Elon Musk said that if Tesla goes private, he has no intention of selling his stake in the company. He also said that he would remain CEO. The New York Times reports that according to Efraim Levy, an analyst at CFRA Research, going private “would definitely benefit Elon Musk and the way he’d like to run the company.” But would taking Tesla private benefit Elon Musk’s net worth?

Forbes points out that a Tesla buyout would likely sink the “moonshot pay deal” that could have made Elon Musk the richest person in the world. Under that deal, Musk gets $100 billion in stock options, but they only begin vesting when Tesla hits a market cap of $100 billion. Tesla has 12 benchmarks that it needs to hit for Musk to receive all of his stock options, which would total a $100 billion payout for Musk if the company reaches a value of $650 billion.  However, the $420-a-share takeover that Tesla is currently considering would fall short of the start line.

The pay deal was a risky move for Musk — especially now

Elon Musk’s payout deal stipulates that Tesla won’t pay him anything until the company reaches a $100 billion market cap (and that Musk would receive a $100 billion payout if the electric carmaker grew to $650 billion in size within a decade). But the move was risky — if Tesla didn’t hit its earning goals, Musk wouldn’t be paid anything. And Forbes reports that now, taking the company private at $420 a share would “also likely mean he’s fallen short on the first leg of his moonshot pay package.”

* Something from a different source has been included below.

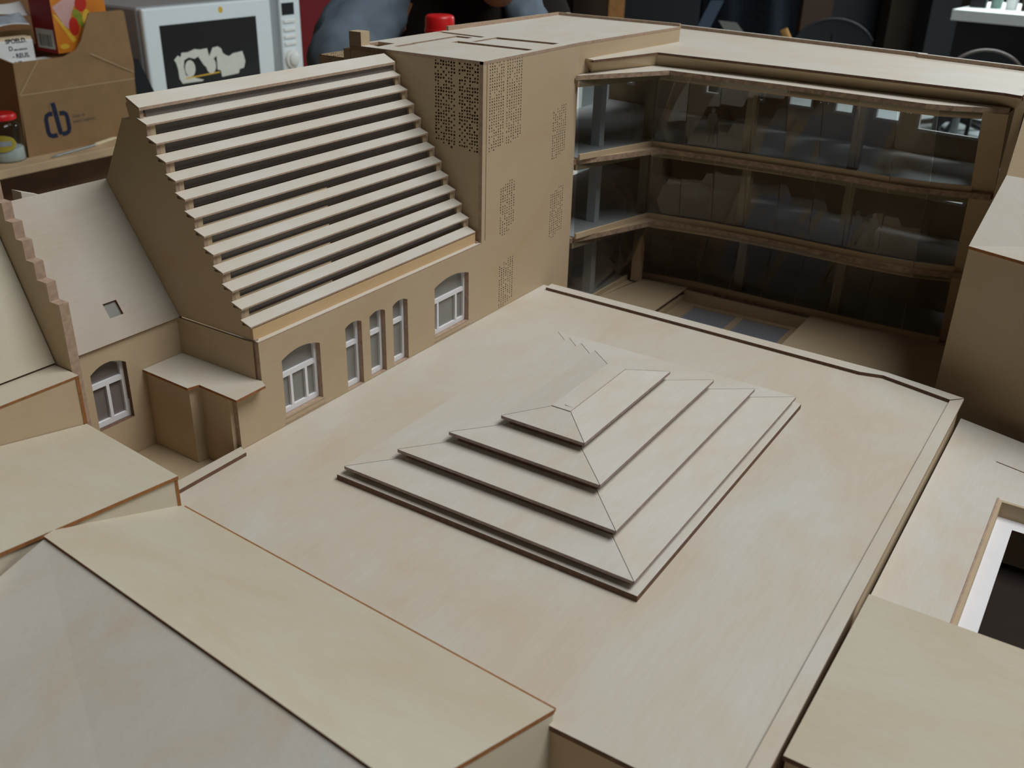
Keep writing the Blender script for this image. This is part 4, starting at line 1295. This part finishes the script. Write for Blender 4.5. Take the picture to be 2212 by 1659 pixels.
# bright white table with clutter
ta, tbp = on('z', -22, 2058, 20), on('z', -22, 2270, 38)
e1 = (tbp - ta)
e1.z = 0
e1.normalize()
e2 = Vector((-e1.y, e1.x, 0))
wt = thing('white_table', 'white table in bright light at the far right of the room', 'table', tuple((ta + e1 * 80).xy) + (FLOOR,))
MB().plate([ta, ta + e1 * 190, ta + e1 * 190 + e2 * 120, ta + e2 * 120], (0, 0, -9), 0, 0).build('table_top', [PAPER], parent=wt)
MB().plate([ta + e1 * 4 + e2 * 6 - Vector((0, 0, 9)), ta + e1 * 186 + e2 * 6 - Vector((0, 0, 9)), Vector((*(ta + e1 * 186 + e2 * 6).xy, -92)), Vector((*(ta + e1 * 4 + e2 * 6).xy, -92))],
           e2 * 2, 0, 0).build('modesty_panel', [BLACK], parent=wt)
for k, (s1_, s2_) in enumerate(((6, 10), (182, 10), (6, 112), (182, 112))):
    p = ta + e1 * s1_ + e2 * s2_
    MB().box(p.x - 2, p.x + 2, p.y - 2, p.y + 2, FLOOR, -31).build('leg', [BLACK], parent=wt)
cl_ = [(10, 40, 7, 30, BLACK, 'black box', 'box'), (24, 46, 5, 26, TEAL, 'green-grey beaker', 'beaker'), (38, 42, 5, 34, PAPER, 'white bottle', 'bottle'),
       (52, 44, 6, 30, DKW, 'brown jar', 'jar'), (66, 40, 4, 22, MATS['cream_wood'], 'cream cup', 'cup'), (76, 46, 4.5, 24, INK, 'dark blue can', 'can'), (92, 40, 6, 30, TEAL, 'tall green-grey pot', 'pot'),
       (120, 48, 16, 26, BLACK, 'wide black case', 'case')]
for (s1_, s2_, r_, h_, mt, lb_, ct_) in cl_:
    p = ta + e1 * s1_ + e2 * s2_
    mb = MB()
    if ct_ in ('box', 'case'):
        mb.box(p.x - r_, p.x + r_, p.y - r_ * 0.6, p.y + r_ * 0.6, -22, -22 + h_)
        o = mb.build(lb_.replace(' ', '_').replace('-', '_'), [mt], bevel=0.6)
    else:
        mb.lathe([(r_ * 0.95, 0), (r_, 1), (r_, h_ * 0.7), (r_ * 0.75, h_ * 0.85), (r_ * 0.7, h_)], (p.x, p.y, -22), 0, 20)
        o = mb.build(lb_.replace(' ', '_').replace('-', '_'), [mt], smooth=True)
    tag(o, lb_ + ' among the clutter on the bright white table', ct_, 'clutter on the white table')

# ------------------------------------------------------------------ lights


def area(name, loc, target, size, power, col, sy=None):
    ld = bpy.data.lights.new(name, 'AREA')
    ld.shape = 'RECTANGLE'
    ld.size = size * S
    ld.size_y = (sy or size) * S
    ld.energy = power
    ld.color = col
    o = bpy.data.objects.new(name, ld)
    COL.objects.link(o)
    o.location = W(loc)
    d = W(target) - W(loc)
    o.rotation_euler = d.to_track_quat('-Z', 'Y').to_euler()
    return o


wd_ = bpy.data.worlds.new('world')
SC.world = wd_
wd_.use_nodes = True
wd_.node_tree.nodes['Background'].inputs['Color'].default_value = (0.86, 0.95, 1.0, 1)
wd_.node_tree.nodes['Background'].inputs['Strength'].default_value = 0.025
area('skylight_lamp', (240, 130, 450), (25, 60, 0), 340, 64.0, (0.97, 0.98, 0.98), 220)
area('far_window_lamp', (40, 1050, 260), (0, 1020, -30), 300, 110.0, (0.85, 0.97, 1.0))
area('left_fill_lamp', (-60, 330, 280), (-300, 230, -10), 160, 3.6, (0.9, 0.97, 1.0))  # unseen fill lamp brightening the bench, box and microwave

Here’s how Tesla says Musk’s pay deal works:

Elon’s only compensation will be a 100% at-risk performance award, which ensures that he will be compensated only if Tesla and all of its shareholders do extraordinarily well. . . For each of the 12 tranches that is achieved, Elon will vest in stock options that correspond to 1% of Tesla’s current total outstanding shares (1% of that amount is approximately 1.69 million shares). If none of the 12 tranches is achieved, Elon will not receive any compensation.